1. 21
    1. 4

      I sympathise with this. I don’t have 160 project, but I do have one there gets a few PRs and I have closed PRs for every reason Jeff mentions.

      C4 sounds like good practice, but only if you’re actually trying to build a community. I don’t think you should feel compelled to accept a request against your own projects that you maintain for your own use. I wish I knew about C4 years ago when I was trying to build a community. As it is, the project is no longer under active development, and all the platforms anyone care about have native system libraries to perform this function.

    2. 3

      This goes counter to https://rfc.zeromq.org/spec:42/C4/ . Wow, that sounded religious. There are probably good reasons why it goes against C4, and there might be bad reasons.

      If you’re the sole author of a whole lot of projects, and you really don’t have the time to invest to build communities, C4 probably doesn’t make any sense. Keeping maintenance to a minimum by being conservative about change is probably a good idea. If someone really wants to get one of the projects moving, they’re free to fork and apply any inclusion policy to it, C4 or otherwise.

      If someone wants to build a community though, they should read http://hintjens.com/blog:93 and consider whether they believe it would have the same effect for them or not.

      I haven’t built any communities, so this is pure armchairing on my part, but I find Hintjens’s arguments compelling, and there is one anecdote of the hyper-inclusive method working well for a project.

      1. 5

        I don’t think that goes counter to the C4. I don’t even think there’s any overlap between what Geerling has written and the C4 specification besides the abstract “they’re both about project management, kinda”.

        What do you see specifically as being counter to the C4 specification?

        addition: I read the hitjens.com post you linked, I really don’t see anything about building a community, just a link to C4 again, and a description of how someone created a graph (and also an extrapolation of community growth being due to implementing the C4 thing, without proving any evidence that the governance model effected contributions, because it could easily have just been ZeroMQ grew more popular so more people used it and wanted to fix it/add to it).

        1. 4

          I doubt it.

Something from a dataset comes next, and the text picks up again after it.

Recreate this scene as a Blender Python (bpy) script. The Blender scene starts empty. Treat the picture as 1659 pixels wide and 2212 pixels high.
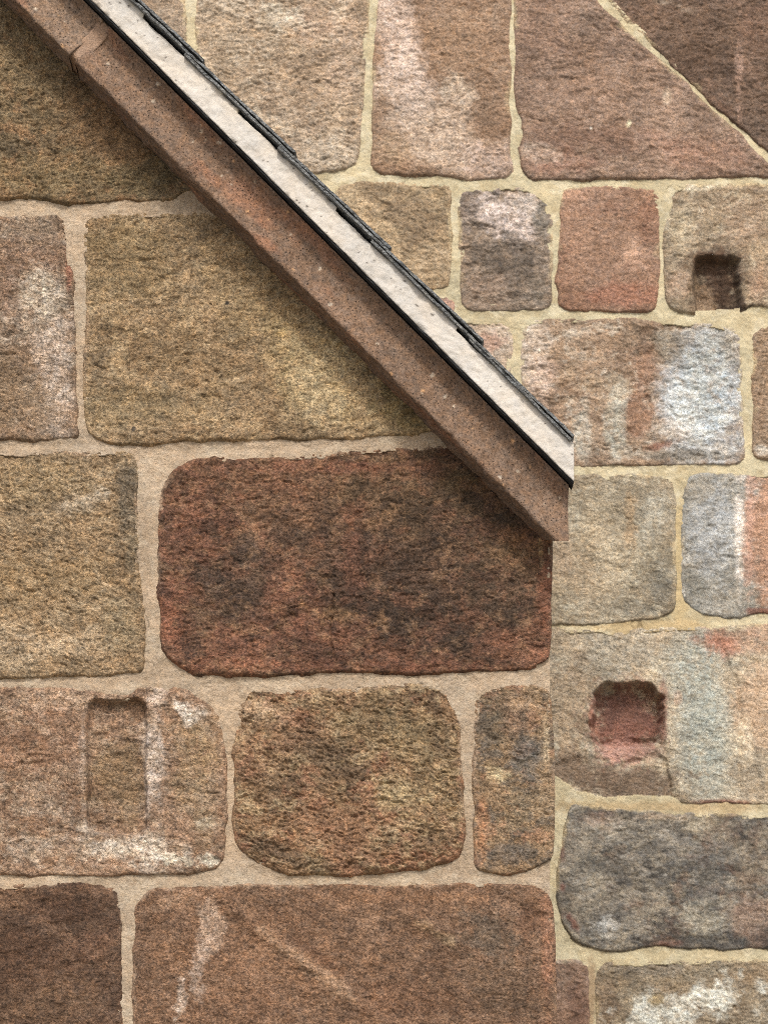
import bpy, math
import numpy as np
from math import radians

# ------------------------------------------------------------------ camera, sky, sun, exposure
S = bpy.context.scene
C = S.collection
D = 6500.0          # camera to gable wall, mm
H = 1600.0          # lens height below the middle of the picture, mm
CU, CV = 829.5, 1106.0
cam_d = bpy.data.cameras.new('camera'); cam = bpy.data.objects.new('camera', cam_d); C.objects.link(cam)
cam.location = (0, -D/1000, -H/1000); cam.rotation_euler = (radians(90), 0, 0)
cam_d.sensor_fit = 'HORIZONTAL'; cam_d.sensor_width = 24.0
cam_d.lens = 24.0*D/1659.0
cam_d.shift_y = H/1659.0
cam_d.clip_start = 0.1; cam_d.clip_end = 1000
cam_d.dof.use_dof = True; cam_d.dof.focus_distance = D/1000; cam_d.dof.aperture_fstop = 6.3
S.camera = cam

SUN_EL, SUN_AZ = 46.0, 4.0       # azimuth: degrees to the right of straight in front of the wall
W = bpy.data.worlds.new('World'); S.world = W; W.use_nodes = True
nt = W.node_tree
sky = nt.nodes.new('ShaderNodeTexSky'); sky.sky_type = 'NISHITA'; sky.sun_disc = False
sky.sun_elevation = radians(SUN_EL); sky.sun_rotation = radians(180 - SUN_AZ)
sky.dust_density = 4.0; sky.air_density = 1.0; sky.ozone_density = 0.6
bg = nt.nodes['Background']; bg.inputs['Strength'].default_value = 0.12
nt.links.new(sky.outputs[0], bg.inputs['Color'])
sl = bpy.data.lights.new('sun', 'SUN'); sl.energy = 1.5; sl.angle = radians(8); sl.color = (1.0, 0.95, 0.88)
so = bpy.data.objects.new('sun', sl); C.objects.link(so)
from mathutils import Vector
sd = Vector((math.sin(radians(SUN_AZ))*math.cos(radians(SUN_EL)), -math.cos(radians(SUN_AZ))*math.cos(radians(SUN_EL)), math.sin(radians(SUN_EL))))
so.rotation_euler = sd.to_track_quat('Z', 'Y').to_euler(); so.location = sd*20
S.view_settings.view_transform = 'Standard'; S.view_settings.look = 'None'
S.view_settings.gamma = 1.0; S.view_settings.exposure = 0.84; S.view_settings.use_curve_mapping = False
S.cycles.max_bounces = 5; S.cycles.diffuse_bounces = 3; S.cycles.use_denoising = False; S.cycles.filter_width = 0.85

# ------------------------------------------------------------------ helpers
def P(u, v, y):
    """picture position at depth y (mm behind the gable wall) -> metres"""
    s = (D + y)/D
    return (u - CU)*s/1000, y/1000, (-H + (H + CV - v)*s)/1000

def hsh(ix, iy, seed):
    n = (ix.astype(np.int64)*374761393 + iy.astype(np.int64)*668265263 + seed*974634777) & 0xffffffff
    n = ((n ^ (n >> 13))*1274126177) & 0xffffffff
    n = ((n ^ (n >> 15))*2246822519) & 0xffffffff
    return ((n ^ (n >> 16)) & 0xffffff)/float(0xffffff)*2 - 1

def vn(x, y, wl, seed):
    x = x/wl; y = y/wl
    ix = np.floor(x); iy = np.floor(y); fx = x - ix; fy = y - iy
    fx = fx*fx*fx*(fx*(fx*6 - 15) + 10); fy = fy*fy*fy*(fy*(fy*6 - 15) + 10)
    a = hsh(ix, iy, seed); b = hsh(ix + 1, iy, seed); c = hsh(ix, iy + 1, seed); d = hsh(ix + 1, iy + 1, seed)
    return (a + (b - a)*fx)*(1 - fy) + (c + (d - c)*fx)*fy

def fbm(x, y, wl, octv, seed, gain=0.5):
    t = 0; a = 1.0; n = 0
    for k in range(octv):
        ca, sa = math.cos(0.6*k + seed), math.sin(0.6*k + seed)
        t = t + a*vn(x*ca - y*sa, x*sa + y*ca, wl, seed*17 + k*3 + 1); n += a
        a *= gain; wl /= 2.03
    return t/n*1.5

def sst(a, b, x):
    t = np.clip((x - a)/(b - a), 0, 1); return t*t*(3 - 2*t)

def chaikin(p, n):
    p = np.array(p, float)
    for _ in range(n):
        q = np.roll(p, -1, 0)
        p = np.stack([p*0.78 + q*0.22, p*0.22 + q*0.78], 1).reshape(-1, 2)
    return p

def sdf(poly, x, y):
    """signed distance, positive inside"""
    d = np.full(x.shape, 1e12); ins = np.zeros(x.shape, bool)
    n = len(poly)
    for i in range(n):
        ax, ay = poly[i]; bx, by = poly[(i + 1) % n]
        ex, ey = bx - ax, by - ay; L = ex*ex + ey*ey
        if L < 1e-9: continue
        wx = x - ax; wy = y - ay
        t = np.clip((wx*ex + wy*ey)/L, 0, 1)
        dx = wx - t*ex; dy = wy - t*ey
        d = np.minimum(d, dx*dx + dy*dy)
        if abs(by - ay) > 1e-9:
            c = ((ay > y) != (by > y)) & (x < ex*(y - ay)/(by - ay) + ax)
            ins ^= c
    d = np.sqrt(d)
    return np.where(ins, d, -d)

def linedist(pts, x, y):
    d = np.full(x.shape, 1e9)
    for (ax, ay), (bx, by) in zip(pts[:-1], pts[1:]):
        ex, ey = bx - ax, by - ay; L = ex*ex + ey*ey
        t = np.clip(((x - ax)*ex + (y - ay)*ey)/L, 0, 1)
        d = np.minimum(d, np.hypot(x - ax - t*ex, y - ay - t*ey))
    return d

def lin(c):
    c = np.array(c, float)/255.0
    g = c @ np.array([.3, .59, .11]); c = g + (c - g)*0.84
    return np.where(c <= 0.04045, c/12.92, ((c + 0.055)/1.055)**2.4)

def make_mesh(name, verts, faces, mat, parent=None, col=None, smooth=True):
    me = bpy.data.meshes.new(name)
    v = np.asarray(verts, np.float32); 
    f = np.asarray(faces, np.int32)
    me.vertices.add(len(v)); me.vertices.foreach_set('co', v.ravel())
    me.loops.add(f.size); me.loops.foreach_set('vertex_index', f.ravel())
    me.polygons.add(len(f)); me.polygons.foreach_set('loop_start', np.arange(0, f.size, f.shape[1], dtype=np.int32))
    me.polygons.foreach_set('loop_total', np.full(len(f), f.shape[1], np.int32))
    me.polygons.foreach_set('use_smooth', np.full(len(f), smooth, bool))
    me.update(calc_edges=True)
    if col is not None:
        a = me.color_attributes.new('tint', 'FLOAT_COLOR', 'POINT')
        c4 = np.ones((len(v), 4), np.float32); c4[:, :3] = col
        a.data.foreach_set('color', c4.ravel())
    me.materials.append(mat)
    o = bpy.data.objects.new(name, me); C.objects.link(o)
    if parent is not None: o.parent = parent
    return o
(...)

Pieter describes how his model was tested and proven out in one, case study here:

          http://hintjens.com/blog:112

          Need more to get a large enough sample size to see if the strategy works in the general case or for specific ones. The example is informative as the C4 was specifically about reducing the impact of one maintainer’s preferences or group politics on the development of the project. It succeeded whereas the one that kept the maintainer in control failed due to politics.